Intel: Sentient mobile devices will understand users

At the Intel Developer Forum, the company announced it is working on sensors enabling mobile devices to understand human behaviour and give guidance to users

Intel is working on technology that is capable of understanding human behaviour and guiding users on appropriate courses of action.

The mobile devices of tomorrow will be smaller, yet equipped with more powerful computing capabilities, and enjoy platform-wide power efficiency, Mary Smiley, Intel's director of emerging platforms, said on 'day zero' of the Intel Developer Forum in San Francisco.

A key feature of such devices will be sensors that provide the ability to understand the world of the users, as well as the "situational awareness" to provide guidance.

"Tomorrow, [those devices] will have such a deep understanding of you, they will scream out what's important to you," said Smiley.

At the heart of connecting the physical and digital worlds are sensors, Andrew Chien, vice president of the corporate technology group and director of Intel Research, noted in his presentation on sensing technologies.

Chien highlighted several research projects, including an initiative known as 'everyday sensing and perception', or ESP, which began in the fourth quarter of 2007.

The idea behind ESP is to make computers become more aware of their users and context in everyday activities and environments, he said, adding that Intel and its partner academic researchers aim to achieve 90 percent accuracy for 90 percent of a typical person's daily life.
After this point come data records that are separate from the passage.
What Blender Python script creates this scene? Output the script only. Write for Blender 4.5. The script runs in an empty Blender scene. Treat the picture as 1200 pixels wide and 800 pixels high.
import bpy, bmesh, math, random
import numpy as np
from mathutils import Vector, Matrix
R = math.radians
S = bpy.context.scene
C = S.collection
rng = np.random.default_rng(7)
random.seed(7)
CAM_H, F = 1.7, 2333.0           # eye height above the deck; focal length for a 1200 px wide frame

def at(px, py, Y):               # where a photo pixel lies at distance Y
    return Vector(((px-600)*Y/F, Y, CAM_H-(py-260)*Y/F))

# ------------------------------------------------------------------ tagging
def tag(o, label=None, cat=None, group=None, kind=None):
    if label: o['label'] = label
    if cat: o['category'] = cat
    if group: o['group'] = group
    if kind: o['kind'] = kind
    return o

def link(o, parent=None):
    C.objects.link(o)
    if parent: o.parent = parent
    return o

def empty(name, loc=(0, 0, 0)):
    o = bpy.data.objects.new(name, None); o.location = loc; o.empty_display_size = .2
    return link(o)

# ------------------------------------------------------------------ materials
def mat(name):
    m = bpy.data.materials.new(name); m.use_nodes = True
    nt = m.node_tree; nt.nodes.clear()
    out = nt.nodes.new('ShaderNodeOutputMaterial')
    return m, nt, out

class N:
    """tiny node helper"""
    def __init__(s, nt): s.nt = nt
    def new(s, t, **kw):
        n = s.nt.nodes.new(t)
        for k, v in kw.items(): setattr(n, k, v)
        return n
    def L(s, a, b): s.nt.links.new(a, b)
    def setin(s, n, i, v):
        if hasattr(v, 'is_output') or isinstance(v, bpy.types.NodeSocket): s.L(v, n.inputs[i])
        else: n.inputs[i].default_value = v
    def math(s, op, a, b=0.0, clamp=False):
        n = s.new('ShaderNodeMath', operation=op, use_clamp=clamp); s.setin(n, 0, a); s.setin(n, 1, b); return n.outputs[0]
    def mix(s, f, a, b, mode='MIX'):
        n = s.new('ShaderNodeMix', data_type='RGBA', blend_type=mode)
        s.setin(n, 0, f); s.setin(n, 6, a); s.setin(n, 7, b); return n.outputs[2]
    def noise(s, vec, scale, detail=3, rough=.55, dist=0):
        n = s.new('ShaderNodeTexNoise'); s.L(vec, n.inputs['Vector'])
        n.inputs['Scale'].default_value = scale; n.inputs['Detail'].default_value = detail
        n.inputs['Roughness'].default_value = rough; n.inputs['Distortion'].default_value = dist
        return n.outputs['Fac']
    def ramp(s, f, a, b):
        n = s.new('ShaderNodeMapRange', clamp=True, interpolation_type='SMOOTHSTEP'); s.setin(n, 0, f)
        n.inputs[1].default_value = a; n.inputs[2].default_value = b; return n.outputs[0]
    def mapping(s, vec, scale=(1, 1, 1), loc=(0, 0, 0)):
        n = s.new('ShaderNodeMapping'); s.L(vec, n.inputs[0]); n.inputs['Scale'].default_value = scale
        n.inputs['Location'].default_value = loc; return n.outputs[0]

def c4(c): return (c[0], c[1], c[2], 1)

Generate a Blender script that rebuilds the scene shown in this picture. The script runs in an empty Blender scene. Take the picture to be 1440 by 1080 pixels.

Such technology involves a range of capabilities, from low-level sensing to high-level understanding that can interpret movement, emotions and words.

One research application of ESP is to identify activities using visual object recognition, which involves the use of "egocentric video", captured by a mobile camera worn on the shoulder. At present, the automatic system can achieve between 75 percent and 90 percent accuracy as concerns seven objects; Intel hopes to scale this up to hundreds of objects and video hours, said Chien.

One challenge, however, is power efficiency, Chien pointed out. Real-time video event detection currently requires about four teraflops and consumes 10kW of power. In future, Intel hopes to lower power consumption to less than 1W on a handheld, he said.

Intel also plans to connect the physical and digital worlds via the virtual world, using visually rich interfaces.

Jim Held, Intel fellow and director of tera-scale computing research, noted that there are over 2,000 virtual worlds today, and many are merging with popular social networks. Augmented reality — combining real-world information with data overlays — is also evolving, he added, with mobile augmented reality becoming more "compelling".

However, connected visual computing demands more from servers, clients and networks, said Held. To that end, Intel's research in this area will cover four broad areas: platform optimisation, distributed computation, visual content and mobile experience.